15 Mo. 309 | Mo. | 1851

Scott, J.,

delivered the opinion of the court.

This was an action in the nature of an ejectment, begun by the respondent in the Marion circuit court, which was afterwards taken by a change of venue to the Hannibal court of common pleas, in consequence of the judge of the circuit court having been counsel in the cause. The respondent recovered judgment, upon which the proceedings were brought to this court by the appellants.

The appellants claimed the premises under a sheriff’s deed to Bates which described them as “all the right, title, interest and claim of William Muldrow, William Wright, John McKee and Uriel Wright in and to thirty-five acres and seventy-five hundredths acre of land, being a New. Madrid claim, No. 2,592, part of the south-west quarter of section 25, township 58, range 6, west.” The execution under which the sheriff’s deed was made, was directed against William Wright and the other parties above named. The issue in the cause was submitted to the court for trial. After reading the deed on which they relied in defense, the appellants offered oral evidence indentifying the land therein mentioned and tending to show that the premises conveyed were known by the description given them. This evidence was rejected. The court, *312at the instance of the respondent, in substance declared the law to be, that the deed offered in defence of the action was inoperative and void; that the deed to Bates conveyed no title and that parol evidence to explain a patent ambiguity in the deed was inadmissible.

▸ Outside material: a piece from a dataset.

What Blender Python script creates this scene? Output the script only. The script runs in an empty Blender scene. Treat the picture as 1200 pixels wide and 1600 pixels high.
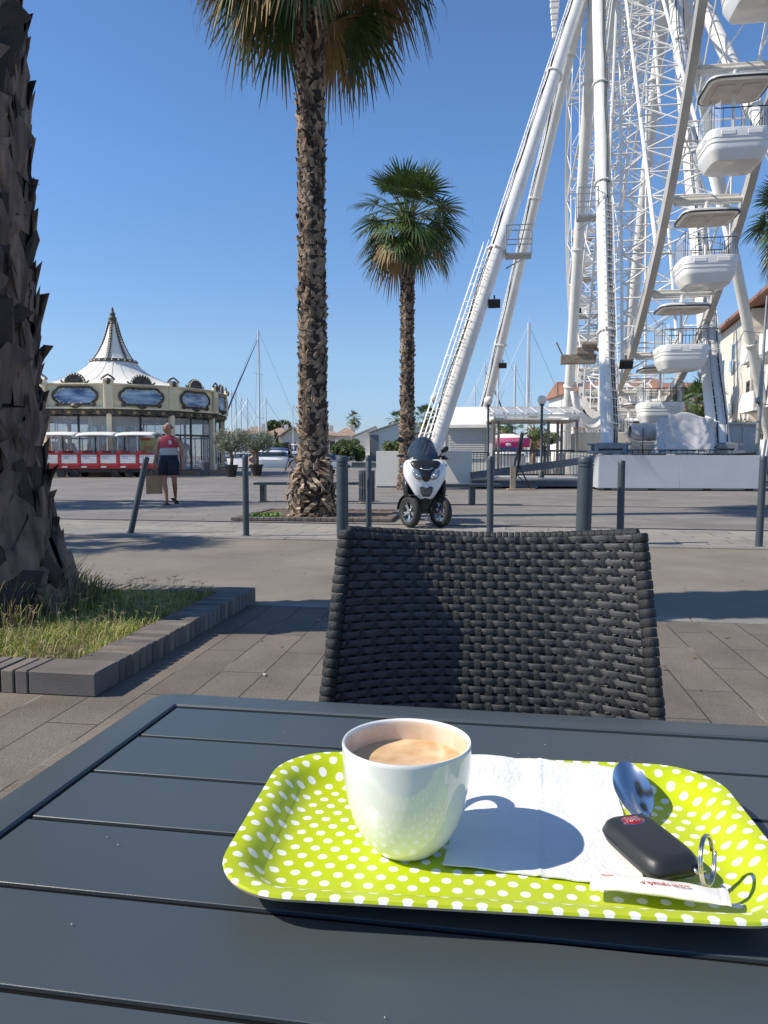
import bpy, math, random
from mathutils import Vector, Matrix, Euler, Quaternion, noise
R_ = math.radians
sc = bpy.context.scene
COL = sc.collection
# ---------------------------------------------------------------- camera
CAM_H = 1.05; PITCH = math.atan(88/1200)
cd = bpy.data.cameras.new("camera"); cam = bpy.data.objects.new("camera", cd); COL.objects.link(cam)
cd.sensor_fit = 'VERTICAL'; cd.sensor_height = 36; cd.lens = 27; cd.clip_start = 0.02; cd.clip_end = 3000
cam.location = (0, 0, CAM_H); cam.rotation_euler = (math.pi/2-PITCH, 0, 0)
sc.camera = cam
# ---------------------------------------------------------------- world, sun, exposure
SUN_EL = R_(42); SUN_AZ = math.atan2(-1, -0.13)
w = bpy.data.worlds.new("World"); sc.world = w; w.use_nodes = True
nt = w.node_tree; bg = nt.nodes['Background']
sky = nt.nodes.new('ShaderNodeTexSky'); sky.sky_type = 'NISHITA'; sky.sun_disc = False
sky.sun_elevation = SUN_EL; sky.sun_rotation = SUN_AZ; sky.air_density = 1.0; sky.dust_density = 0.1; sky.ozone_density = 3.2
# clear Mediterranean air: a deeper blue overhead, less yellow in the lowest degrees
tcw = nt.nodes.new('ShaderNodeTexCoord'); spw = nt.nodes.new('ShaderNodeSeparateXYZ'); rw = nt.nodes.new('ShaderNodeValToRGB'); mw = nt.nodes.new('ShaderNodeMix'); mw.data_type = 'RGBA'; mw.blend_type = 'MULTIPLY'; mw.inputs[0].default_value = 1
nt.links.new(tcw.outputs['Generated'], spw.inputs[0]); nt.links.new(spw.outputs[2], rw.inputs[0])
ew = rw.color_ramp.elements; ew[0].position = .04; ew[0].color = (.46, .545, .765, 1); ew[1].position = .50; ew[1].color = (.60, .75, .91, 1)
for ps, c_ in ((.13, (.64, .70, .80, 1)), (.34, (.62, .78, .945, 1))): e_ = ew.new(ps); e_.color = c_
nt.links.new(sky.outputs[0], mw.inputs[6]); nt.links.new(rw.outputs[0], mw.inputs[7]); nt.links.new(mw.outputs[2], bg.inputs[0]); bg.inputs[1].default_value = 0.126
sd = bpy.data.lights.new("sun", 'SUN'); sun = bpy.data.objects.new("sun", sd); COL.objects.link(sun)
sd.energy = 4.3; sd.angle = R_(0.5); sd.color = (1, 0.92, 0.79)
sv = Vector((math.sin(SUN_AZ)*math.cos(SUN_EL), math.cos(SUN_AZ)*math.cos(SUN_EL), math.sin(SUN_EL)))
sun.rotation_euler = sv.to_track_quat('Z', 'Y').to_euler(); sun.location = (0, 0, 60)
sc.view_settings.view_transform = 'Standard'; sc.view_settings.look = 'None'; sc.view_settings.exposure = 0.5
sc.render.engine = 'CYCLES'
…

This court has repeatedly held, that however vague a description of the land sold under execution, a sheriff’s deed might contain, yet parol evidence is admissible to identify the premises and show that in the community in which the sale takes place, they are known by the description given. The object of a description is to ¡Drevent imposition and a sacrifice of the property. If the subject of the sale is described so as to prevent these consequences, the law is satisfied: Hart vs. Rector, 7 Mo. Rep., 531; Landis vs. Perkins, 12 Mo. Rep., 238.

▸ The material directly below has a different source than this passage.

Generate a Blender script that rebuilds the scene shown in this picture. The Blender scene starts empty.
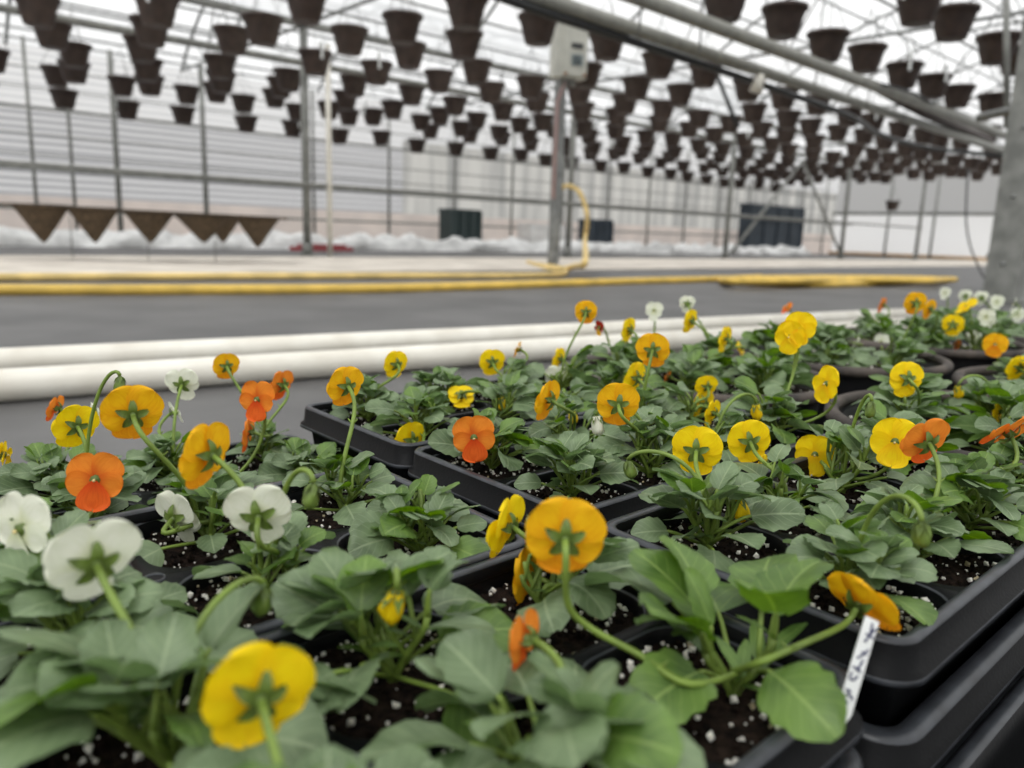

Parol evidence whose aim is to identify the premises conveyed by a deed, or to ascertain a subject matter to satisfy the description, does not fall within the rule which rejects oral testimony in explanation of a patent ambiguity. Greenleaf says, that, if in the conveyance of an estate, it is designated as Blackacre, parol evidence must be admitted to show what field is known by that name. Upon the same principle where there is a devise of an estate purchased of Á, or a farm in the occupation of B., it must be shown by extrinsic evidence, what estate it was, that was purchased of A, or what farm was in the occupation of B, before it can be known what is devised. So, if a contract in writing is made, for extending the time of payment of “certain notes” held" by one party against the other, parol evidence is admissible to show what notes were so held and intended.

The other judges concurring, the judgment will be reversed and the cause remanded.